Please explain high and low mass to me!

I don’t understand high and low mass. Do the numbers of candles on the altar give any indication? I attend a NO parish. Sometimes there are 3 candle candlabras on either side of the altar, others there are only 2 pillar candles. My guess is that high mass is for Holy days and feast days and such. Are low masses for weekday masses, etc.?

Any help for the newbe will be greatly appreciated! :smiley:

High and low mass pertain to the TLM or Extraordinary Form of the Mass only.

I don’t know what the number of candles in the NO represent but in the Extraordinary Form two candles signify that a Low Mass is to be said or is being said, six candles signifying a High Mass. In the High Mass the priest sings some of the prayers and generally there is a choir present. Where the priest sings, the congregation stands. Other than that, mostly everything else is the same.

For the definitions and differences of High/Sung/Low Mass with regard to the TLM, this recent thread may be helpful (esp. post 6)

As regards the candles: The common usage now (I think) in the TLM is 6 candles for a Solemn Mass, 4 candles for a Sung Mass and 2 for a Low Mass. However, the Sacred Congregation of Rites, which was entrusted with the liturgical interpretation and legislation, had certain further decrees dealing with this. So the rules determining the number of candles on the altar are

(1) For a solemn Mass 6 candles on the altar. This number is not actually givenby the rubrics, but inferred from the rubric on the incensing of the altar.

(2) In a Sung Mass, the number is not prescribed. Some places have 4- at one point 6 was common. The decree of the SCR only says : " Plures quam duae adhiberi possunt"

In a Missa Cantata for the Dead (de Requiem) 4 candles , at least are required, by decree of the SCR

(4) In a strictly private Mass of those who are not Bishops or Cardinals, only 2 candles can be used.

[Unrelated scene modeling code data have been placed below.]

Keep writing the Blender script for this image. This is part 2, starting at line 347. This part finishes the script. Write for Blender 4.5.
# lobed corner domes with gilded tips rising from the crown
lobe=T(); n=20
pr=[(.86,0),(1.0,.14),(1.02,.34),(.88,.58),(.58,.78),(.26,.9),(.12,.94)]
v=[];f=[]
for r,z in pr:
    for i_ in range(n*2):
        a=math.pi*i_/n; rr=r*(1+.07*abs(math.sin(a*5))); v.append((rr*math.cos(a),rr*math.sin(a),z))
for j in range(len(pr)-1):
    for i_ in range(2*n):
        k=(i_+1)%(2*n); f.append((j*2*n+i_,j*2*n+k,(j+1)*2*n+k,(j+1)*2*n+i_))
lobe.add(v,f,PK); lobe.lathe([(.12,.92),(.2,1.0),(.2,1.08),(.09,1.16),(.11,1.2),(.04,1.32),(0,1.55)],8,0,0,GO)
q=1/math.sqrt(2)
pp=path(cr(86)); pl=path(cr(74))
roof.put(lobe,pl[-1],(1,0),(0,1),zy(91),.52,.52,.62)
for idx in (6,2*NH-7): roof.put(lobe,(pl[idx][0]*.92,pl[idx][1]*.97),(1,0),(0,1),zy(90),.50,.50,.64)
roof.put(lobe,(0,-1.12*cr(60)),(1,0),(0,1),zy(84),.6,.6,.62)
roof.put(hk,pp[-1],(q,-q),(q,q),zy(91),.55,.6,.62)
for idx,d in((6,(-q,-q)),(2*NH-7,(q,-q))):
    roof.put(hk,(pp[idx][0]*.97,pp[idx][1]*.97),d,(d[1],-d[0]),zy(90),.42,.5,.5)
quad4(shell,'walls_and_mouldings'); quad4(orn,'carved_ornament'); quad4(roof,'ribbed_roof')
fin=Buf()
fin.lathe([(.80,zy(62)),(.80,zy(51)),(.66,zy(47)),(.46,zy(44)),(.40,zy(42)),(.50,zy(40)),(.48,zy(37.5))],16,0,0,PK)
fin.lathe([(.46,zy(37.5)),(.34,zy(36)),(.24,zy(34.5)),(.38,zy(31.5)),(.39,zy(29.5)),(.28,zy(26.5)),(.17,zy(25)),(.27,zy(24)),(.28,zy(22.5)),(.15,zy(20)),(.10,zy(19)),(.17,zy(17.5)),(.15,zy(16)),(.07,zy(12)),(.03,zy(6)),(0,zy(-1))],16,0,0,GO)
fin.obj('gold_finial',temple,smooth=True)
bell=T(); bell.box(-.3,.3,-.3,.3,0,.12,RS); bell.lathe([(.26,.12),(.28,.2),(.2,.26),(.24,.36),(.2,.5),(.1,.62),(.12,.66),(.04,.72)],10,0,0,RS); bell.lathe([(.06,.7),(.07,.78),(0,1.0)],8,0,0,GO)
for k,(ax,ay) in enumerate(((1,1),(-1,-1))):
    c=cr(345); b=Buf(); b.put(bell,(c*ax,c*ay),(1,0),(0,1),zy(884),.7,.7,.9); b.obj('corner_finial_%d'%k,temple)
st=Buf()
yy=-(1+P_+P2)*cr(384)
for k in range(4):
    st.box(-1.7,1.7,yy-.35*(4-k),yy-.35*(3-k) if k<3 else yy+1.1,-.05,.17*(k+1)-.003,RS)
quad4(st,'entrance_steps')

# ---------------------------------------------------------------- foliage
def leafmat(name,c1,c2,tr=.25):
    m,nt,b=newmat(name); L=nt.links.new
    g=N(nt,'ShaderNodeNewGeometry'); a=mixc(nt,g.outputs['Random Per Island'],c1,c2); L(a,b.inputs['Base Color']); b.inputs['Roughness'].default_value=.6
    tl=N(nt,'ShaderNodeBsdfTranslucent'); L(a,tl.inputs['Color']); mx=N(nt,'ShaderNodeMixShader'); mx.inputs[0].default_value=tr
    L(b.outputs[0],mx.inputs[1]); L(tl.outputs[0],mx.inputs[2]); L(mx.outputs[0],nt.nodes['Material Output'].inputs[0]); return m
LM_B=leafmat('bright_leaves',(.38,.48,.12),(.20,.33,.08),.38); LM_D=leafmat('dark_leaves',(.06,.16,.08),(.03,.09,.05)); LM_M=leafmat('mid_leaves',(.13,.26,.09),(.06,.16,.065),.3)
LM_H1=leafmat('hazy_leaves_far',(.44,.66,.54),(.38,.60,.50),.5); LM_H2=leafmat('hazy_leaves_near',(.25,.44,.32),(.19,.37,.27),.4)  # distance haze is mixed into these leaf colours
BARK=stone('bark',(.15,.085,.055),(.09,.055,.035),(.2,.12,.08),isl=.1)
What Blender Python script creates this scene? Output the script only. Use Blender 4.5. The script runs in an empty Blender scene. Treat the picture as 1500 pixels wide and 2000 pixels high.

But in a Mass like a parish or community Mass, or on the more solemn feasts, or in a Mass celebrated instead of a solemn Mass or sung Mass (as might be the case on Sundays and feasts in certain places due to lack of clergy or choirs) according to custom, it was permissible according to a decree of 1857 to use more than 2 candles

(5) In a strictly private Mass celebrated by a bishop or Cardinal, on ordinary occasions, 2 candles suffice, but I think 4 was more common. 4 was required on solemn feasts. In a Mass not strictly private more than 4 could be used.

(6) 7 candles were required whenever the bishop celebrated a Pontifical Mass solemnly in his own diocese. This, I think, is the still the rule in the NO.

In the Novus Ordo Rite the distinction between High and Low Mass has been dropped.

In the Traditional Roman Rite (Extraordinary form as it is now called), a “low mass” is mass celebrated by the priest without deacon and sub deacon. The prayers of the Mass are read instead of sung.

Solemn Mass is Mass celebrated by a priest with deacon and sub deacon assisting with full solemnity. The “Solemn Mass” is The Mass of the Roman Rite, “low mass” is a modification/simplification of the Mass for brevity and simplicity where needed. The Low Mass was not a usual occurance in Rome, hardly ever was it found because of the numerous amount of clerics there.

The term “High Mass” came to distinguish the two, but not just the Solemn Mass vs Low Mass, but also the Sung Mass in either form [there is a simple form of the sung Mass and also the “more solemn form”. In reality the “Sung Mass” in either simple or more solemn form, is still “Low Mass” because of the absence of the deacon and sub deacon.

At my parish we have “High Mass” every Sunday. It is technically however a low Mass that is sung using the “more solemn form” as described by Fortescue and O’Connel. The more solemn form has Gregorian Chant, Incense, a Master of Ceremonies, Acolytes, Crucifer and torchbearers.

I have heard that in the past, 1962 and previous, the “more solemn form” with incense and chant was only used on special occasions such as Christmas and Easter when no deacon or sub deacon [or two other priests to fill their roles] were available.